◆ Problem to work on
Copy every line from the records below that holds the word "scene".

◆ Records for this task
----

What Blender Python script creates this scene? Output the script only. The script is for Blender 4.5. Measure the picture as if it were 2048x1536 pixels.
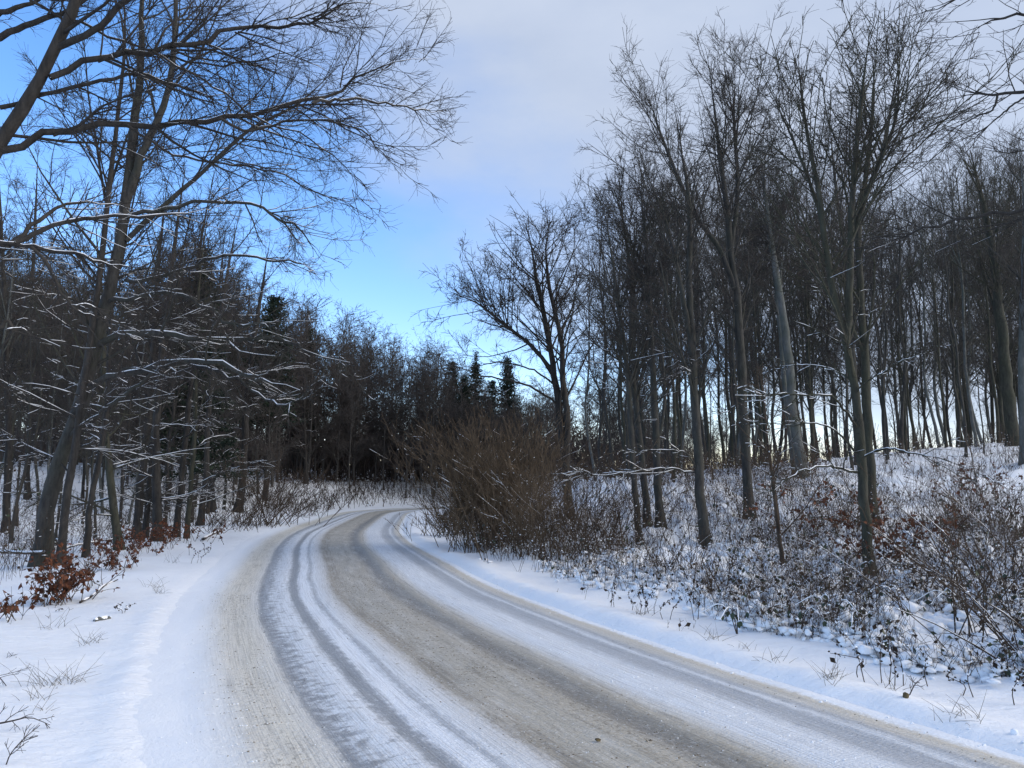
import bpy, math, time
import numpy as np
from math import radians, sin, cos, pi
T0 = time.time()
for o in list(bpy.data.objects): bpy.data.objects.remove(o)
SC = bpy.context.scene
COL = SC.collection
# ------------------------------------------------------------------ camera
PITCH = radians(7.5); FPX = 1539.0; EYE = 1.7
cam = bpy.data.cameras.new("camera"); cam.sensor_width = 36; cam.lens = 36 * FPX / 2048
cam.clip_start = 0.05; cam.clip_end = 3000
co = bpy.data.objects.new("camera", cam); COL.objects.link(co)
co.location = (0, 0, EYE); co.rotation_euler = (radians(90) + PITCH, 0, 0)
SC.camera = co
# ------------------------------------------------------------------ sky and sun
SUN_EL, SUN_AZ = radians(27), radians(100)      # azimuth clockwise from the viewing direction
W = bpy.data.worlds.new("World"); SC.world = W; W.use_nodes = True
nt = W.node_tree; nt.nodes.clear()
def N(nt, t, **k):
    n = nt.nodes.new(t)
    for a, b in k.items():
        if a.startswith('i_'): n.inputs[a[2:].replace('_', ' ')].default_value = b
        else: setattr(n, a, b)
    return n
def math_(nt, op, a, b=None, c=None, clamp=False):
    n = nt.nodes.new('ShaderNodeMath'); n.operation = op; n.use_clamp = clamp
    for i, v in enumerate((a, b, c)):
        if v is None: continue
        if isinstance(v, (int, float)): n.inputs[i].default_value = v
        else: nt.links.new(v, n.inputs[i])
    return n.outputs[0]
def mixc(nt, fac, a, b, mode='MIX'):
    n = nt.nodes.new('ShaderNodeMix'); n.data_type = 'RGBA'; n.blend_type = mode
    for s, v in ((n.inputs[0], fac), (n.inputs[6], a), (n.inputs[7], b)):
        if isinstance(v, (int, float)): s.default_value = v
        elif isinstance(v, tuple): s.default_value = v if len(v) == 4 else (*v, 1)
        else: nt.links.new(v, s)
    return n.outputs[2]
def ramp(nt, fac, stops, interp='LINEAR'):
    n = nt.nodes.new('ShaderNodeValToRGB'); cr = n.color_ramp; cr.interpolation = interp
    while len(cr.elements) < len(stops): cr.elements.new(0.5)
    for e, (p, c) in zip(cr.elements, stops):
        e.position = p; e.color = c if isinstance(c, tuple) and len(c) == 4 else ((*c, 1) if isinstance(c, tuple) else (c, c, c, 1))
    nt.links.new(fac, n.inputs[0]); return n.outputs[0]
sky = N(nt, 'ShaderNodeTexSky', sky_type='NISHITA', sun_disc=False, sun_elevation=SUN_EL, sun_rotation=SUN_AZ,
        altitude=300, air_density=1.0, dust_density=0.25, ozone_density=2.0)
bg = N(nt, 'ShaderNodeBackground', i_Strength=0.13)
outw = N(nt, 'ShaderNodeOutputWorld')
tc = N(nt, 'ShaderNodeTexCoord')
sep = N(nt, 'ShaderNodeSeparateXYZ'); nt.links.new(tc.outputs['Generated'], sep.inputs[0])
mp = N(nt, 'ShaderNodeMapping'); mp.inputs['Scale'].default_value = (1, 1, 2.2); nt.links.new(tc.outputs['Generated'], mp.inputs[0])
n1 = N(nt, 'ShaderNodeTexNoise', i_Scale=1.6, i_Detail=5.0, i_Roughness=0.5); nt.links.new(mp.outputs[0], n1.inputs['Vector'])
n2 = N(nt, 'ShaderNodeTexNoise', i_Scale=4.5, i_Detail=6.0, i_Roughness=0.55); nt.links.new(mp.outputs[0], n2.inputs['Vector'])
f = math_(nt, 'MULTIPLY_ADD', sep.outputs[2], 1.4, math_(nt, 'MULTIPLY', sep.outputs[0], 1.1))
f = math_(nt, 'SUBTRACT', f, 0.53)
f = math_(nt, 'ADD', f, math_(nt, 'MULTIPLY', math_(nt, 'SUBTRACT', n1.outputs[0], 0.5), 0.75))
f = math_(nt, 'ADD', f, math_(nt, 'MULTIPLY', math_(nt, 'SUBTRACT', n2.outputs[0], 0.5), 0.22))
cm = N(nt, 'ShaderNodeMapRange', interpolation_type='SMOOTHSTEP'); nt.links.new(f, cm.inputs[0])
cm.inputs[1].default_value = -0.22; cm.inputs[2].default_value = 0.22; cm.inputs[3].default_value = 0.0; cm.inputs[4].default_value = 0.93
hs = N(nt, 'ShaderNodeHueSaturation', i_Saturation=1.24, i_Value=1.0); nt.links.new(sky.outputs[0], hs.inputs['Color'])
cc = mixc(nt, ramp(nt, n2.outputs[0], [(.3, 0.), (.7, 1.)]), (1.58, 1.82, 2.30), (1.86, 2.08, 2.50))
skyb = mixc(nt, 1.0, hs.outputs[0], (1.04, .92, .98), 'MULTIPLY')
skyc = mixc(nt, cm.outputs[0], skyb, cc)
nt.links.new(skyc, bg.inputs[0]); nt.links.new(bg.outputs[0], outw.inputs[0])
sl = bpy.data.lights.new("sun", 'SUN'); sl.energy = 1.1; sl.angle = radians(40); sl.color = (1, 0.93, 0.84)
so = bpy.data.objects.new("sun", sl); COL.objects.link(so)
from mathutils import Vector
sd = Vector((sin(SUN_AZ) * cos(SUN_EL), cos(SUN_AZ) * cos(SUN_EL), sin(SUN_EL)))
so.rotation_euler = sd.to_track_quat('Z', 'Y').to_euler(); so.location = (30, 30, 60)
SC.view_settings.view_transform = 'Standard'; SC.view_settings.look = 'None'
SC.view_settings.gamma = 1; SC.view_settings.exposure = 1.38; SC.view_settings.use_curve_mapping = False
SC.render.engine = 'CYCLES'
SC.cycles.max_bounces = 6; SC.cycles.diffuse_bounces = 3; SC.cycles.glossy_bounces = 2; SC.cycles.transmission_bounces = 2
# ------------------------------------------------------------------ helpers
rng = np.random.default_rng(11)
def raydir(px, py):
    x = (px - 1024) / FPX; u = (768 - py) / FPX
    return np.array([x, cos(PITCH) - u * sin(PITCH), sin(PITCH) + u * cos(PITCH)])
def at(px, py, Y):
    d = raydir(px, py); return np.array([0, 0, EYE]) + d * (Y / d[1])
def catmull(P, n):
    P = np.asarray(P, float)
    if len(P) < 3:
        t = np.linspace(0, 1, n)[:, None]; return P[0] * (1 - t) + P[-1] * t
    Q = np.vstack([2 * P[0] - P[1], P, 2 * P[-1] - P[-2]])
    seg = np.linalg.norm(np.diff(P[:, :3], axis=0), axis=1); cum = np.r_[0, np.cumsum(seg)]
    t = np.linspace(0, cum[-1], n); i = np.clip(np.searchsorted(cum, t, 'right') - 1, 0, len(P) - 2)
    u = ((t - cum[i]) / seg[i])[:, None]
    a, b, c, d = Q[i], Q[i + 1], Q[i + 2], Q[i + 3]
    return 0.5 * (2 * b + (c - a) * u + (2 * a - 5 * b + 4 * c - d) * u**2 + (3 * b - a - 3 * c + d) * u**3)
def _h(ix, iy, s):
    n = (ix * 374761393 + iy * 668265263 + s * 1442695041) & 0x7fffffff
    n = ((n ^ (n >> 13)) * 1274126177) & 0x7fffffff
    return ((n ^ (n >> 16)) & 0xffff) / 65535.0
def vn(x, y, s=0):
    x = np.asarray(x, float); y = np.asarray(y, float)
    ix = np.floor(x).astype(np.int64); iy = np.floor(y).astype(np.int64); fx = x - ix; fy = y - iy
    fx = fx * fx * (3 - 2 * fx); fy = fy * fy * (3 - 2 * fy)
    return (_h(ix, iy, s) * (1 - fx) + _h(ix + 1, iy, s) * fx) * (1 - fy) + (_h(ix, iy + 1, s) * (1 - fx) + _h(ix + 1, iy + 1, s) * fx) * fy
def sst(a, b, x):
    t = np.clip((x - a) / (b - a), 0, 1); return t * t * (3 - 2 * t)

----

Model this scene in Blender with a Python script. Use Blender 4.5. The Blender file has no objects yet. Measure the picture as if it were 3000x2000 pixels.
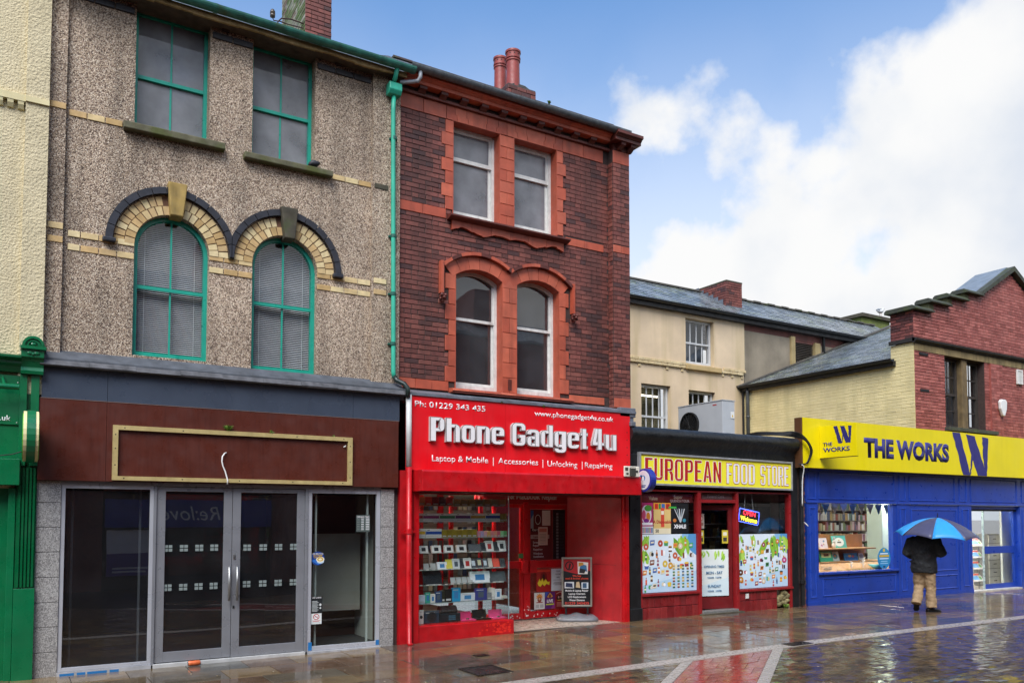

----

◆ Worked solution
What Blender Python script creates this scene? Output the script only. The script is for Blender 4.5. Measure the picture as if it were 2048x1536 pixels.
SC = bpy.context.scene
Model this scene in Blender with a Python script. Use Blender 4.5. The Blender file has no objects yet. Measure the picture as if it were 3000x2000 pixels.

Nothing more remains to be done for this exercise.